In a development that’s sure to add further froth to the “is this a tech bubble” debate, e-couponing business Groupon has filed for an IPO, setting out to raise as much as $750 million in an offering which could value the company as a whole at $20 billion or more.
Groupon’s growth to this point has been remarkable. In 2009, it had revenues of $30.47 million; in 2010, it had revenues of $713.4 million; and in the first quarter of 2011, it has already had revenues of $644.7 million, almost as much as it made over the course of all of last year. As of 1Q 2011, Groupon has 56,781 merchants, as compared to 212 in 2Q 2009.

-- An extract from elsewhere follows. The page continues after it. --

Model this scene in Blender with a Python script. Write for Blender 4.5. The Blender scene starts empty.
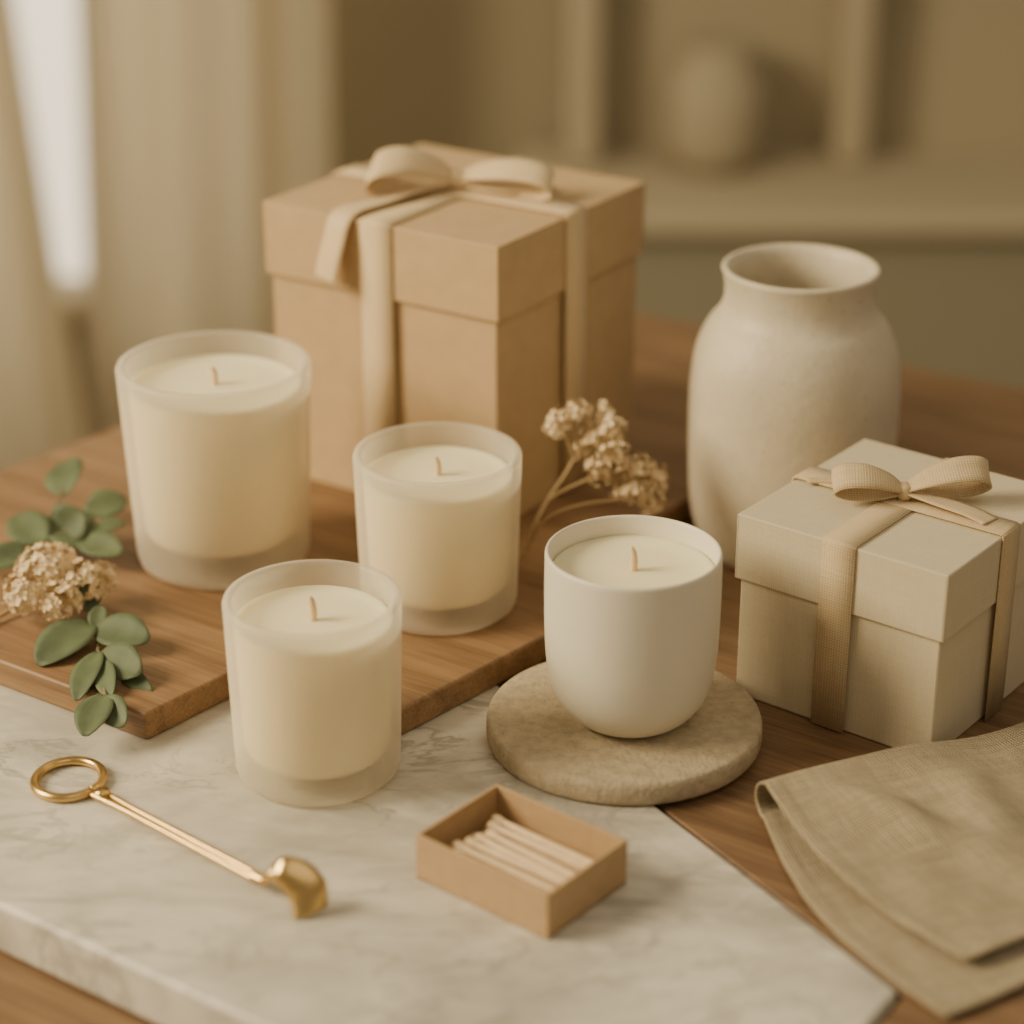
import bpy, bmesh, math, random
from mathutils import Vector, noise
random.seed(7)
scene=bpy.context.scene
V=Vector
def pts10(s):   # world coordinates given in tenths of a millimetre
    return [Vector([float(a)*1e-4 for a in p.split()]) for p in s.split(',')]
# ---------------------------------------------------------------- materials
def mat(name):
    m=bpy.data.materials.new(name); m.use_nodes=True
    return m, m.node_tree.nodes, m.node_tree.links, m.node_tree.nodes['Principled BSDF']
def simple(name,col,rough=.6,metal=0,noise_amt=0.0,nscale=40,bump=0,bscale=300,sss=0,spec=.5,sheen=0,speck=0):
    m,N,L,p=mat(name)
    p.inputs['Base Color'].default_value=(*col,1); p.inputs['Roughness'].default_value=rough
    p.inputs['Metallic'].default_value=metal; p.inputs['Specular IOR Level'].default_value=spec
    p.inputs['Sheen Weight'].default_value=sheen
    if sss:
        p.inputs['Subsurface Weight'].default_value=sss
        p.inputs['Subsurface Radius'].default_value=(1,.6,.3); p.inputs['Subsurface Scale'].default_value=.012
    tc=N.new('ShaderNodeTexCoord')
    if noise_amt:
        n=N.new('ShaderNodeTexNoise'); n.inputs['Scale'].default_value=nscale; n.inputs['Detail'].default_value=5
        L.new(tc.outputs['Object'],n.inputs['Vector'])
        r=N.new('ShaderNodeValToRGB')
        a=[max(0,c*(1-noise_amt)) for c in col]; b=[min(1,c*(1+noise_amt)) for c in col]
        r.color_ramp.elements[0].position=.3; r.color_ramp.elements[1].position=.7
        r.color_ramp.elements[0].color=(*a,1); r.color_ramp.elements[1].color=(*b,1)
        L.new(n.outputs['Fac'],r.inputs['Fac']); out=r.outputs['Color']
        if speck:
            n4=N.new('ShaderNodeTexNoise'); n4.inputs['Scale'].default_value=520; n4.inputs['Detail'].default_value=2
            L.new(tc.outputs['Object'],n4.inputs['Vector'])
            r4=N.new('ShaderNodeValToRGB'); r4.color_ramp.elements[0].position=.62; r4.color_ramp.elements[1].position=.72
            L.new(n4.outputs['Fac'],r4.inputs['Fac'])
            sc=N.new('ShaderNodeMath'); sc.operation='MULTIPLY'; sc.inputs[1].default_value=speck; L.new(r4.outputs['Color'],sc.inputs[0])
            mx=N.new('ShaderNodeMix'); mx.data_type='RGBA'; L.new(sc.outputs[0],mx.inputs['Factor']); L.new(out,mx.inputs['A'])
            mx.inputs['B'].default_value=(col[0]*.45,col[1]*.42,col[2]*.38,1); out=mx.outputs['Result']
        L.new(out,p.inputs['Base Color'])
    if bump:
        n2=N.new('ShaderNodeTexNoise'); n2.inputs['Scale'].default_value=bscale; n2.inputs['Detail'].default_value=4
        L.new(tc.outputs['Object'],n2.inputs['Vector'])
        b=N.new('ShaderNodeBump'); b.inputs['Strength'].default_value=bump; b.inputs['Distance'].default_value=.001
        L.new(n2.outputs['Fac'],b.inputs['Height']); L.new(b.outputs['Normal'],p.inputs['Normal'])
    return m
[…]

Yet the company has yet to make a profit. Spend a billion dollars to buy $700 million and your revenues may look impressive, but your profits, well, not so much at all; in fact, Groupon essentially did this and then some in 2010, showing losses of $389.6 million. In the first quarter of this year, it has lost $102.7 million.
Groupon’s true believers are counting on the company’s extremely aggressive sales and marketing bearing more fruit than they eat up in the future, and if it succeeds in its ambition of becoming the go-to e-commerce site for consumers who are hungry or bored, then it will have quite a Buffettesque moat. But as Michael Arrington recently pointed out, the 2000 bubble and subsequent burst were typified by “Everything [being] valued at a multiple of revenue. It didn’t really matter how unprofitable you were.” On the flip side, it took Amazon.com years to turn its first profit, and it’s a pillar of the industry now. It’s too early to say which path Groupon will follow, but this time around, a lot of people will certainly be monitoring its progress.